* **Recorded data**:
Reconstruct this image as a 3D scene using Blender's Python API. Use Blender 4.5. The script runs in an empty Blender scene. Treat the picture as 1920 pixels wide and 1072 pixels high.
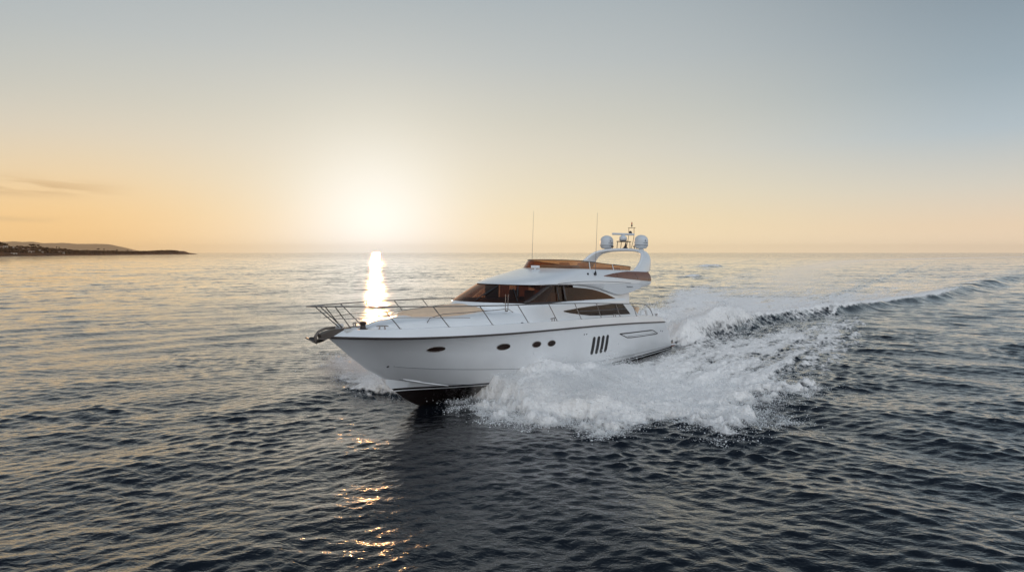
import bpy, math, random
import numpy as np
from mathutils import Vector, Matrix
from mathutils.bvhtree import BVHTree

SC = bpy.context.scene
COL = SC.collection
R = math.radians
random.seed(7)
RNG = np.random.default_rng(11)

# ------------------------------------------------------------------ camera
CAM_H = 5.2
cam = bpy.data.cameras.new("camera")
cam.sensor_width = 36.0
cam.lens = 36.0 * 1150.0 / 1920.0
cam.clip_start = 0.1
cam.clip_end = 60000.0
cam_o = bpy.data.objects.new("camera", cam)
COL.objects.link(cam_o)
cam_o.location = (0, 0, CAM_H)
cam_o.rotation_euler = (R(90) - math.atan(62 / 1150.0), 0, 0)
SC.camera = cam_o

# ------------------------------------------------------------------ render / view
SC.render.engine = 'CYCLES'
SC.view_settings.view_transform = 'Standard'
SC.view_settings.look = 'None'
SC.view_settings.exposure = 0.14
SC.view_settings.gamma = 1.0
SC.view_settings.use_curve_mapping = False
cy = SC.cycles
cy.use_denoising = True
cy.max_bounces = 8
cy.transparent_max_bounces = 16
cy.volume_bounces = 1
cy.caustics_reflective = False
cy.caustics_refractive = False
cy.sample_clamp_indirect = 4.0

# ------------------------------------------------------------------ sun and sky
SUN_AZ = math.atan(-255 / 1150.0)          # left of the view axis (+Y)
SUN_EL = R(2.2)
SUN_DIR = Vector((math.sin(SUN_AZ) * math.cos(SUN_EL), math.cos(SUN_AZ) * math.cos(SUN_EL), math.sin(SUN_EL)))
sun = bpy.data.lights.new("sun", 'SUN')
sun.energy = 0.55
sun.angle = R(0.5)
sun.color = (1.0, 0.50, 0.19)
sun_o = bpy.data.objects.new("sun", sun)
COL.objects.link(sun_o)
sun_o.location = SUN_DIR * 300
sun_o.rotation_euler = SUN_DIR.to_track_quat('Z', 'Y').to_euler()


class NT:
    """small helper round a node tree"""
    def __init__(self, tree):
        self.t = tree
        self.n = tree.nodes
        self.l = tree.links

    def node(self, kind, **kw):
        n = self.n.new(kind)
        for k, v in kw.items():
            setattr(n, k, v)
        return n

    def put(self, sock, v):
        if isinstance(v, bpy.types.NodeSocket):
            self.l.new(v, sock)
        else:
            sock.default_value = v

    def math(self, op, a, b=0.0, c=0.0, clamp=False):
        n = self.node('ShaderNodeMath', operation=op, use_clamp=clamp)
        self.put(n.inputs[0], a)
        self.put(n.inputs[1], b)
        self.put(n.inputs[2], c)
        return n.outputs[0]

    def ramp(self, fac, stops, interp='LINEAR'):
        n = self.node('ShaderNodeValToRGB')
        cr = n.color_ramp
        cr.interpolation = interp
        while len(cr.elements) < len(stops):
            cr.elements.new(0.5)
        for e, (p, c) in zip(cr.elements, stops):
            e.position = p
            e.color = (c[0], c[1], c[2], 1)
        self.put(n.inputs[0], fac)
        return n.outputs[0]

    def mix(self, fac, a, b, blend='MIX'):
        n = self.node('ShaderNodeMix', data_type='RGBA', blend_type=blend)
        self.put(n.inputs[0], fac)
        self.put(n.inputs[6], a)
        self.put(n.inputs[7], b)
        return n.outputs[2]

    def smooth(self, x, lo, hi, a=0.0, b=1.0):
        n = self.node('ShaderNodeMapRange', interpolation_type='SMOOTHSTEP')
        self.put(n.inputs[0], x)
        self.put(n.inputs[1], lo)
        self.put(n.inputs[2], hi)
        self.put(n.inputs[3], a)
        self.put(n.inputs[4], b)
        return n.outputs[0]


def build_world():
    w = bpy.data.worlds.new("World")
    SC.world = w
    w.use_nodes = True
    w.node_tree.nodes.clear()
    T = NT(w.node_tree)
    out = T.node('ShaderNodeOutputWorld')
    bg = T.node('ShaderNodeBackground')
    T.l.new(bg.outputs[0], out.inputs[0])
    tc = T.node('ShaderNodeTexCoord')
    d = tc.outputs['Generated']
    sep = T.node('ShaderNodeSeparateXYZ')
    T.l.new(d, sep.inputs[0])
    el = T.math('ARCSINE', sep.outputs[2])                       # elevation, radians
    eld = T.math('MULTIPLY', el, 180 / math.pi)                  # degrees
    u = T.math('DIVIDE', eld, 90.0, clamp=True)
    # sunward half of the sky, by elevation (u = elevation / 90)
    toward = T.ramp(u, [
        (0.0, (0.90, 0.73, 0.48)),
        (3 / 90, (0.80, 0.67, 0.44)),
        (6 / 90, (0.71, 0.64, 0.485)),
        (9 / 90, (0.635, 0.598, 0.500)),
        (12 / 90, (0.555, 0.547, 0.482)),
        (17 / 90, (0.445, 0.475, 0.475)),
        (22.4 / 90, (0.360, 0.408, 0.435)),
        (30 / 90, (0.13, 0.168, 0.208)),
        (45 / 90, (0.07, 0.095, 0.135)),
        (1.0, (0.10, 0.135, 0.19)),
    ])
    aside = T.ramp(u, [
        (0.0, (0.86, 0.68, 0.50)),
        (2 / 90, (0.77, 0.61, 0.44)),
        (5 / 90, (0.61, 0.575, 0.50)),
        (9 / 90, (0.41, 0.475, 0.515)),
        (13 / 90, (0.305, 0.375, 0.425)),
        (17.5 / 90, (0.240, 0.300, 0.350)),
        (28 / 90, (0.10, 0.138, 0.180)),
        (45 / 90, (0.06, 0.085, 0.125)),
        (1.0, (0.10, 0.135, 0.19)),
    ])
    # the sky behind the camera: brighter, pale blue above a rosy belt
    back = T.ramp(u, [
        (0.00, (0.34, 0.31, 0.32)),
        (0.06, (0.52, 0.51, 0.53)),
        (0.15, (0.98, 1.04, 1.11)),
        (0.35, (1.06, 1.17, 1.28)),
        (0.65, (0.42, 0.51, 0.62)),
        (1.00, (0.10, 0.135, 0.19)),
    ])
    # horizontal angle to the sun
    hl = T.math('SQRT', T.math('MAXIMUM', T.math('SUBTRACT', 1.0, T.math('MULTIPLY', sep.outputs[2], sep.outputs[2])), 1e-5))
    hx = T.math('DIVIDE', T.math('ADD', T.math('MULTIPLY', sep.outputs[0], math.sin(SUN_AZ)),
                                 T.math('MULTIPLY', sep.outputs[1], math.cos(SUN_AZ))), hl)
    fb = T.smooth(hx, 0.35, -0.55)
    side = T.smooth(hx, 0.985, 0.60)
    sky = T.mix(fb, T.mix(side, toward, aside), back)
    # the left of the horizon glows a deeper orange over the land
    az0 = T.math('MULTIPLY', T.math('ARCTAN2', sep.outputs[0], sep.outputs[1]), 180 / math.pi)
    le = T.math('DIVIDE', eld, 7.0)
    land_glow = T.math('MULTIPLY', T.smooth(az0, -11.0, -38.0), T.math('EXPONENT', T.math('MULTIPLY', T.math('MULTIPLY', le, le), -1.0)))
    land_glow = T.math('MULTIPLY', land_glow, T.math('SUBTRACT', 1.0, fb))
    sky = T.mix(T.math('MULTIPLY', land_glow, 0.85), sky, (0.85, 0.525, 0.21, 1))
    # a real atmosphere, faint, under the graded one
    ns = T.node('ShaderNodeTexSky', sky_type='NISHITA')
    ns.sun_disc = False
    ns.sun_elevation = SUN_EL
    ns.sun_rotation = SUN_AZ
    ns.air_density = 1.0
    ns.dust_density = 2.0
    nsm = T.mix(1.0, ns.outputs[0], (0.004, 0.004, 0.004, 1), 'MULTIPLY')
    # glow round the sun
    dot = T.node('ShaderNodeVectorMath', operation='DOT_PRODUCT')
    T.l.new(d, dot.inputs[0])
    dot.inputs[1].default_value = SUN_DIR
    ang = T.math('MULTIPLY', T.math('ARCCOSINE', T.math('MINIMUM', dot.outputs['Value'], 1.0)), 180 / math.pi)
    g1 = T.math('EXPONENT', T.math('MULTIPLY', T.math('MULTIPLY', ang, ang), -1 / (2 * 4.5 ** 2)))
    g2 = T.math('EXPONENT', T.math('MULTIPLY', T.math('MULTIPLY', ang, ang), -1 / (2 * 9.0 ** 2)))
    sky = T.mix(T.math('MULTIPLY', g2, 0.60), sky, (0.71, 0.705, 0.62, 1))
    sky = T.mix(T.math('MULTIPLY', g1, 1.0), sky, (0.83, 0.865, 0.84, 1))
    g3 = T.math('EXPONENT', T.math('MULTIPLY', T.math('MULTIPLY', ang, ang), -1 / (2 * 1.5 ** 2)))
    g4 = T.math('EXPONENT', T.math('MULTIPLY', T.math('MULTIPLY', ang, ang), -1 / (2 * 6.0 ** 2)))
    sky = T.mix(g3, sky, T.mix(1.0, sky, (0.03, 0.03, 0.02, 1), 'ADD'))
    sky = T.mix(g4, sky, T.mix(1.0, sky, (0.03, 0.025, 0.015, 1), 'ADD'))
    # thin streaks of cloud low on the left
    mp = T.node('ShaderNodeCombineXYZ')
    az = T.math('MULTIPLY', T.math('ARCTAN2', sep.outputs[0], sep.outputs[1]), 180 / math.pi)
    T.put(mp.inputs[0], T.math('MULTIPLY', az, 0.16))
    T.put(mp.inputs[1], T.math('MULTIPLY', T.math('ADD', eld, T.math('MULTIPLY', az, 0.05)), 1.9))
    nz = T.node('ShaderNodeTexNoise', noise_dimensions='3D')
    T.l.new(mp.outputs[0], nz.inputs['Vector'])
    nz.inputs['Scale'].default_value = 1.0
    nz.inputs['Detail'].default_value = 5.0
    nz.inputs['Roughness'].default_value = 0.55
    band = T.math('EXPONENT', T.math('MULTIPLY', T.math('POWER', T.math('DIVIDE', T.math('SUBTRACT', T.math('ADD', eld, T.math('MULTIPLY', T.math('ADD', az, 40.0), -0.02)), 4.75), 0.60), 2.0), -1.0))
    band2 = T.math('EXPONENT', T.math('MULTIPLY', T.math('POWER', T.math('DIVIDE', T.math('SUBTRACT', eld, 2.45), 0.20), 2.0), -1.0))
    azm = T.smooth(az, -30.0, -39.0)
    azm2 = T.smooth(az, -33.5, -38.0)
    cm = T.math('ADD', T.math('MULTIPLY', band, azm), T.math('MULTIPLY', T.math('MULTIPLY', band2, azm2), 0.45))
    cl = T.math('MULTIPLY', cm, T.smooth(nz.outputs[0], 0.36, 0.60), clamp=True)
    sky = T.mix(T.math('MULTIPLY', cl, 0.95), sky, (0.60, 0.415, 0.23, 1))
    sky = T.mix(1.0, sky, nsm, 'ADD')
    T.l.new(sky, bg.inputs[0])
    bg.inputs[1].default_value = 1.0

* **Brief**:
Make an exact copy of the lines from the top of the material through the line with "SC.camera = cam_o", pictures excluded.

* **Result**:
Reconstruct this image as a 3D scene using Blender's Python API. Use Blender 4.5. The script runs in an empty Blender scene. Treat the picture as 1920 pixels wide and 1072 pixels high.
import bpy, math, random
import numpy as np
from mathutils import Vector, Matrix
from mathutils.bvhtree import BVHTree

SC = bpy.context.scene
COL = SC.collection
R = math.radians
random.seed(7)
RNG = np.random.default_rng(11)

# ------------------------------------------------------------------ camera
CAM_H = 5.2
cam = bpy.data.cameras.new("camera")
cam.sensor_width = 36.0
cam.lens = 36.0 * 1150.0 / 1920.0
cam.clip_start = 0.1
cam.clip_end = 60000.0
cam_o = bpy.data.objects.new("camera", cam)
COL.objects.link(cam_o)
cam_o.location = (0, 0, CAM_H)
cam_o.rotation_euler = (R(90) - math.atan(62 / 1150.0), 0, 0)
SC.camera = cam_o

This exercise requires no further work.